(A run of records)
[BEGIN]
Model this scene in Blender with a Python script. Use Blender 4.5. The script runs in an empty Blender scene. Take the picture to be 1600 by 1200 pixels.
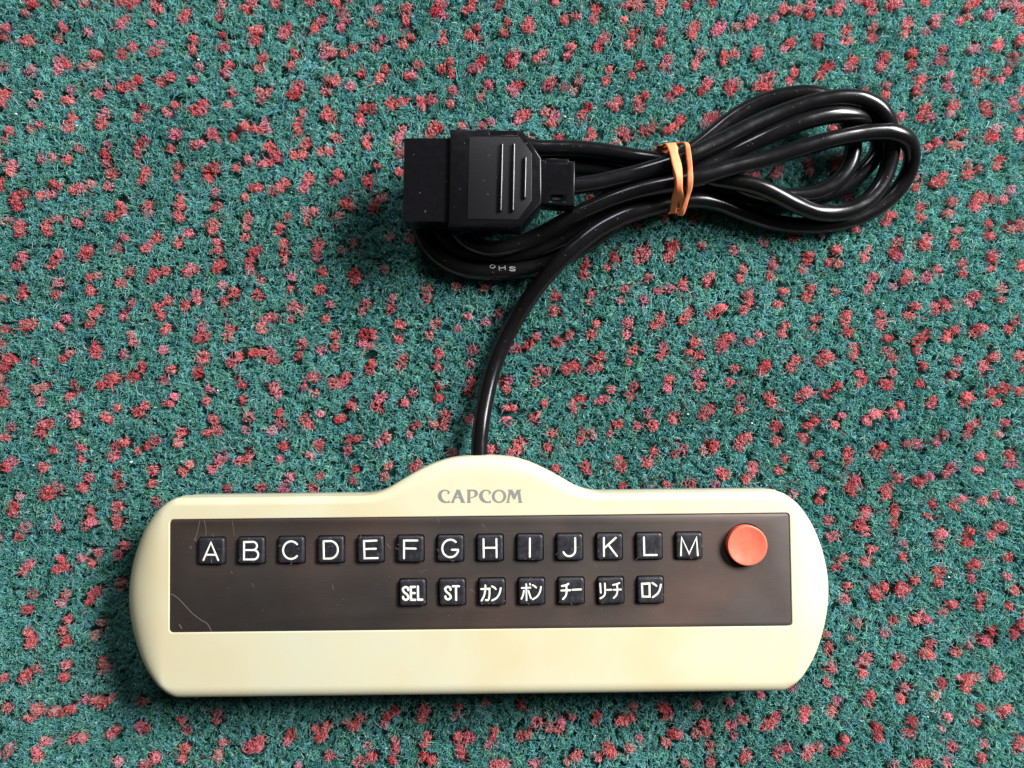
import bpy, bmesh, math, random
import numpy as np
from mathutils import Vector, geometry, noise

random.seed(7)
rng = np.random.default_rng(11)
scene = bpy.context.scene
col = scene.collection
MM = 0.001

# ------------------------------------------------------------------ camera
F = 1209.0                      # focal length in pixels of the 1600 px wide photograph
D = 290.0                       # mm from lens to the carpet in the middle of the picture
T = math.radians(2.0)           # slight tilt away from straight down
ct, st = math.cos(T), math.sin(T)
CAM = (0.0, -D * st, D * ct)
cam_data = bpy.data.cameras.new('camera')
cam_data.sensor_fit = 'HORIZONTAL'
cam_data.sensor_width = 36.0
cam_data.lens = F * 36.0 / 1600.0
cam_data.clip_start = 0.005
cam_data.clip_end = 20.0
cam = bpy.data.objects.new('camera', cam_data)
col.objects.link(cam)
cam.location = [c * MM for c in CAM]
cam.rotation_euler = (T, 0, 0)
scene.camera = cam

# ------------------------------------------------------------------ light: a room with one window
world = bpy.data.worlds.new('World')
scene.world = world
world.use_nodes = True
bg = world.node_tree.nodes['Background']
bg.inputs['Color'].default_value = (1.0, 0.95, 0.90, 1)
bg.inputs['Strength'].default_value = 0.035

def window(name, loc, aim, sx, sy, power, color):
    ld = bpy.data.lights.new(name, 'AREA')
    ld.shape = 'RECTANGLE'
    ld.size, ld.size_y = sx, sy
    ld.energy = power
    ld.color = color
    o = bpy.data.objects.new(name, ld)
    col.objects.link(o)
    o.location = loc
    o.rotation_euler = Vector(aim).to_track_quat('-Z', 'Y').to_euler()
window('window_light', (0.76, 0.47, 0.62), (-0.74, -0.44, -0.60), 0.62, 0.30, 37.5, (0.98, 0.985, 1.0))
window('cable_highlight_lamp', (-0.11, 0.66, 0.52), (0.12, -0.62, -0.52), 0.17, 0.15, 2.2, (0.90, 0.94, 1.0))  # second small lamp, added for the highlights along the cable

scene.view_settings.view_transform = 'Standard'
scene.view_settings.look = 'None'
scene.view_settings.exposure = 0.0
scene.view_settings.gamma = 1.0
scene.view_settings.use_curve_mapping = False
scene.render.engine = 'CYCLES'
scene.cycles.max_bounces = 5
scene.cycles.diffuse_bounces = 2
scene.cycles.glossy_bounces = 3
scene.cycles.transparent_max_bounces = 4
scene.cycles_curves.shape = 'RIBBONS'
scene.cycles_curves.subdivisions = 1

# ------------------------------------------------------------------ helpers
def at(px, py, z):
    """point of the place (mm) at height z that the photograph shows at pixel px, py"""
    x, y = (px - 800) / F, -(py - 600) / F
    dy, dz = ct * y + st, st * y - ct
    k = (z - CAM[2]) / dz
    return Vector((x * k, CAM[1] + dy * k, z))

ROLL = math.radians(0.62)
ORG = at(749, 926, 0)
cr_, sr_ = math.cos(-ROLL), math.sin(-ROLL)
def loc(v):                       # world mm -> controller frame mm
    d = v - ORG
    return Vector((cr_ * d.x - sr_ * d.y, sr_ * d.x + cr_ * d.y, d.z))
def L(px, py, z):
    return loc(at(px, py, z))

world_loc = {}
def build(name, verts, faces, mat, parent=None, smooth=True, label=None, kind=None):
    """one mesh object; verts in mm in the parent's (root's) frame"""
    v = np.array([tuple(p) for p in verts], dtype=float)
    c = (v.min(0) + v.max(0)) / 2
    me = bpy.data.meshes.new(name)
    me.from_pydata(((v - c) * MM).tolist(), [], faces)
    me.update()
    bm = bmesh.new(); bm.from_mesh(me)
    bmesh.ops.recalc_face_normals(bm, faces=bm.faces)
    bm.to_mesh(me); bm.free()
    me.polygons.foreach_set('use_smooth', [smooth] * len(me.polygons))
    me.materials.append(mat)
    o = bpy.data.objects.new(name, me)
    col.objects.link(o)
    if parent is not None:
        o.parent = parent
        pc = world_loc.get(parent.name, np.zeros(3))
    else:
        pc = np.zeros(3)
    world_loc[o.name] = c
    o.location = (c - pc) * MM
    if label: o['label'] = label
    if kind: o['kind'] = kind
    return o

def sharp(o, deg=35):
    me = o.data
    bm = bmesh.new(); bm.from_mesh(me)
    lim = math.radians(deg)
    for e in bm.edges:
        if len(e.link_faces) == 2 and e.calc_face_angle(0) > lim:
            e.smooth = False
    bm.to_mesh(me); bm.free()
    return o

class MB:
    def __init__(s): s.v, s.f = [], []
    def ring(s, pts):
        i = len(s.v); s.v += [tuple(p) for p in pts]; return list(range(i, i + len(pts)))
    def bridge(s, a, b, closed=True):
        n = len(a)
        for i in range(n if closed else n - 1):
            j = (i + 1) % n
            s.f.append((a[i], a[j], b[j], b[i]))
    def cap(s, loops):                       # loops: lists of vertex indices (outer, holes...)
        flat = [i for l in loops for i in l]
        tris = geometry.tessellate_polygon([[Vector((s.v[i][0], s.v[i][1], 0)) for i in l] for l in loops])
        for t in tris: s.f.append(tuple(flat[k] for k in t))
    def dome(s, pts, w, h, caps=True):
        """raised stroke along pts (Vectors, flat), half-width w, height h, round ends"""
        P = [Vector(p) for p in pts]
        n = len(P)
        closed = (P[0] - P[-1]).length < 1e-4
        if closed: P = P[:-1]; n -= 1
        rings = []
        prof = [(-1, -0.25), (-0.92, .55), (-0.5, .95), (0, 1), (0.5, .95), (0.92, .55), (1, -0.25)]
        def put(p, t, m, ws, hs=1):
            nrm = Vector((-t.y, t.x, 0))
            wz = ws if not callable(ws) else ws
            rings.append(s.ring([p + nrm * (a * w * wz * m) + Vector((0, 0, b * h * hs)) for a, b in prof]))
        if not closed and caps:
            t = (P[1] - P[0]).normalized()
            for k in (80, 45): put(P[0] - t * w * math.sin(math.radians(k)), t, 1, math.cos(math.radians(k)), 1 if k < 60 else .7)
        for i in range(n):
            if closed: a, b = P[i - 1], P[(i + 1) % n]
            else: a, b = P[max(i - 1, 0)], P[min(i + 1, n - 1)]
            d1 = (P[i] - a); d2 = (b - P[i])
            d1 = d1.normalized() if d1.length > 1e-6 else d2.normalized()
            d2 = d2.normalized() if d2.length > 1e-6 else d1
            t = (d1 + d2)
            t = t.normalized() if t.length > 1e-3 else d2
            m = min(1.6, 1 / max(0.3, t.dot(d1)))
            put(P[i], t, m, 1)
        if not closed and caps:
            t = (P[-1] - P[-2]).normalized()
            for k in (45, 80): put(P[-1] + t * w * math.sin(math.radians(k)), t, 1, math.cos(math.radians(k)), 1 if k < 60 else .7)
        for a, b in zip(rings, rings[1:]): s.bridge(a, b, False)
        if closed: s.bridge(rings[-1], rings[0], False)
    def tube(s, pts, r, n=14, caps=True):
        P = [Vector(p) for p in pts]
        t = (P[1] - P[0]).normalized()
        u = t.orthogonal().normalized()
        rings = []
        for i, p in enumerate(P):
            t2 = (P[min(i + 1, len(P) - 1)] - P[max(i - 1, 0)]).normalized()
            q = t.rotation_difference(t2); u = q @ u; t = t2
            u = (u - t * u.dot(t)).normalized(); w = t.cross(u)
            rings.append(s.ring([p + (u * math.cos(2 * math.pi * k / n) + w * math.sin(2 * math.pi * k / n)) * r for k in range(n)]))
        for a, b in zip(rings, rings[1:]): s.bridge(a, b)
        if caps:
            s.f.append(tuple(reversed(rings[0]))); s.f.append(tuple(rings[-1]))

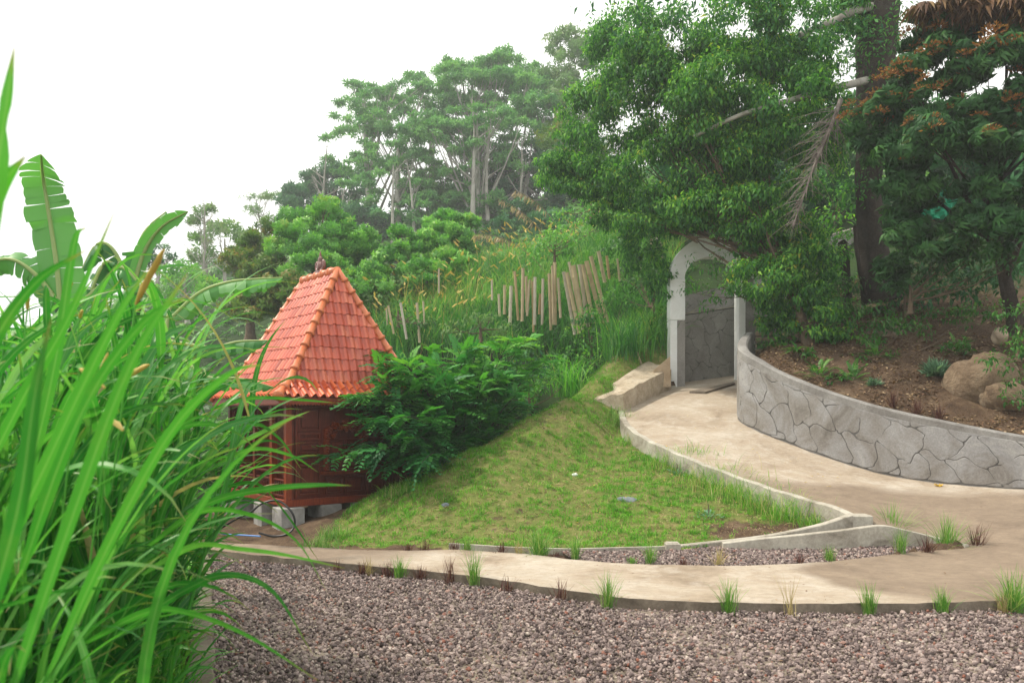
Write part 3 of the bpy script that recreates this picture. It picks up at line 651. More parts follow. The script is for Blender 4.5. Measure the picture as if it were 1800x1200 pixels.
[END]
Instructions to follow –
The images in the entries above should be left out; please reproduce exactly the lines from the first through the one containing "bg.inputs['Strength'].default_value = 0.035".

Solution to the exercise –
Model this scene in Blender with a Python script. Use Blender 4.5. The script runs in an empty Blender scene. Take the picture to be 1600 by 1200 pixels.
import bpy, bmesh, math, random
import numpy as np
from mathutils import Vector, geometry, noise

random.seed(7)
rng = np.random.default_rng(11)
scene = bpy.context.scene
col = scene.collection
MM = 0.001

# ------------------------------------------------------------------ camera
F = 1209.0                      # focal length in pixels of the 1600 px wide photograph
D = 290.0                       # mm from lens to the carpet in the middle of the picture
T = math.radians(2.0)           # slight tilt away from straight down
ct, st = math.cos(T), math.sin(T)
CAM = (0.0, -D * st, D * ct)
cam_data = bpy.data.cameras.new('camera')
cam_data.sensor_fit = 'HORIZONTAL'
cam_data.sensor_width = 36.0
cam_data.lens = F * 36.0 / 1600.0
cam_data.clip_start = 0.005
cam_data.clip_end = 20.0
cam = bpy.data.objects.new('camera', cam_data)
col.objects.link(cam)
cam.location = [c * MM for c in CAM]
cam.rotation_euler = (T, 0, 0)
scene.camera = cam

# ------------------------------------------------------------------ light: a room with one window
world = bpy.data.worlds.new('World')
scene.world = world
world.use_nodes = True
bg = world.node_tree.nodes['Background']
bg.inputs['Color'].default_value = (1.0, 0.95, 0.90, 1)
bg.inputs['Strength'].default_value = 0.035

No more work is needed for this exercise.